Carpetright is to plough more cash into its advertising this year as it seeks to take advantage of competitors suffering in the recession.

The carpets specialist will up its ad spend on TV and the press from May, and open between 12 and 15 stores this financial year.

Carpetright chairman and chief executive Lord Harris said it had benefited from the “upheaval” at its rival Allied Carpets, as its French owner Saint-Maclou is reported to be in discussions about a possible sale.

Lord Harris said: “If Allied was broken up we would be interested in parts of it.”
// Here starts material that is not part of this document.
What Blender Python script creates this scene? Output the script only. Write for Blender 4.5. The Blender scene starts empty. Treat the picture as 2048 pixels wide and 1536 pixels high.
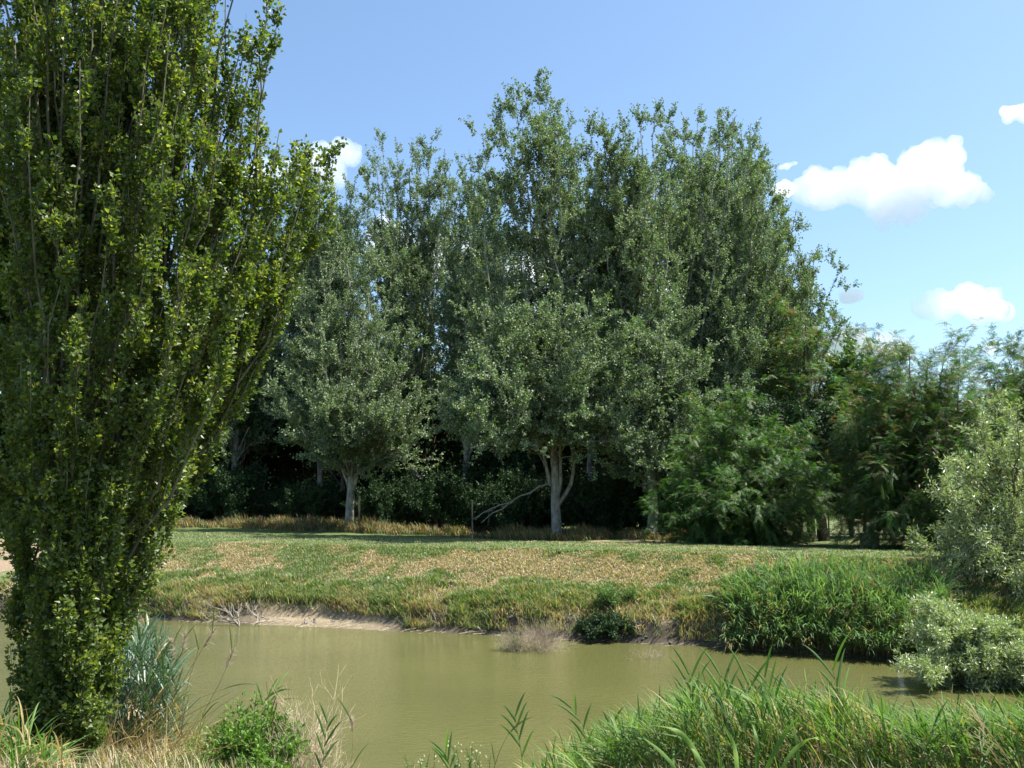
import bpy, math, random
import numpy as np
from mathutils import Vector

R = math.radians
scene = bpy.context.scene
col = scene.collection

# ------------------------------------------------------------ camera, sky, sun, exposure
CAMZ = 3.2
FPX = 1877.0
PITCH = math.atan((1012 - 768) / FPX)
cd = bpy.data.cameras.new("camera")
cam = bpy.data.objects.new("camera", cd)
col.objects.link(cam)
cam.location = (0, 0, CAMZ)
cam.rotation_euler = (R(90) + PITCH, 0, 0)
cd.lens = 33.0
cd.sensor_width = 36.0
cd.clip_start = 0.05
cd.clip_end = 9000
scene.camera = cam

SUN_EL, SUN_AZ = 61.0, 90.0          # azimuth clockwise from +Y
world = bpy.data.worlds.new("World")
scene.world = world
world.use_nodes = True
nt = world.node_tree
bg = nt.nodes['Background']
sky = nt.nodes.new('ShaderNodeTexSky')
sky.sky_type = 'NISHITA'
sky.sun_disc = False
sky.sun_elevation = R(SUN_EL)
sky.sun_rotation = R(SUN_AZ)
sky.air_density = 1.0
sky.dust_density = 1.6
sky.ozone_density = 1.5
tint = nt.nodes.new('ShaderNodeMix'); tint.data_type = 'RGBA'; tint.blend_type = 'MULTIPLY'
tint.inputs[0].default_value = 1.0; tint.inputs[7].default_value = (0.88, 0.99, 1.03, 1)
nt.links.new(sky.outputs[0], tint.inputs[6]); nt.links.new(tint.outputs[2], bg.inputs[0])
bg.inputs[1].default_value = 0.092

sl = bpy.data.lights.new("sun", 'SUN')
sl.energy = 5.0
sl.angle = R(0.53)
sl.color = (1.0, 0.95, 0.86)
sun = bpy.data.objects.new("sun", sl)
col.objects.link(sun)
sd = Vector((math.sin(R(SUN_AZ)) * math.cos(R(SUN_EL)), math.cos(R(SUN_AZ)) * math.cos(R(SUN_EL)), math.sin(R(SUN_EL))))
sun.rotation_euler = sd.to_track_quat('Z', 'Y').to_euler()
sun.location = (20, 10, 60)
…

Carpetright’s UK and Ireland like-for-like sales fell 2.9 per cent in the five weeks to January 31 but the retailer managed to hold on to margins. This figure excludes the performance of its bed business Sleepright, which it acquired last year.

In the 13 weeks to January 31, like-for-like sales, excluding Sleepright, slumped 15.9 per cent. Total sales decreased 13.2 per cent, including a 2.2 per cent lift at Sleepright, which Harris estimates will be a£60m business by 2012.

Sales in Europe increased 10.1 per cent in local currency, with like-for-like sales down 0.6 per cent. Harris said that margins remained flat and predicted the retailer would have been up 1 to 1.5 per cent had the euro been stable.

Blue Oar analyst Ian MacDougall said it is “impressive” that margins were flat. He said: “Given the weakness of the market and the fact that 70 per cent of supplies are priced in euros, this is quite an achievement.”

Harris said the whole carpet market is down about 25 to 30 per cent, but forecast that Carpetright’s sales will level back up to flat by September.

Numis analyst Andrew Wade said this forecast seemed optimistic, but admitted: “We are beginning to see some green shoots for Carpetright, including£2.5m of cost saves next year.” Wade also expected a “reduction in the half-year net debt position of£10m by year-end”.

Harris added: “We’re in a great position going forward when trade picks up."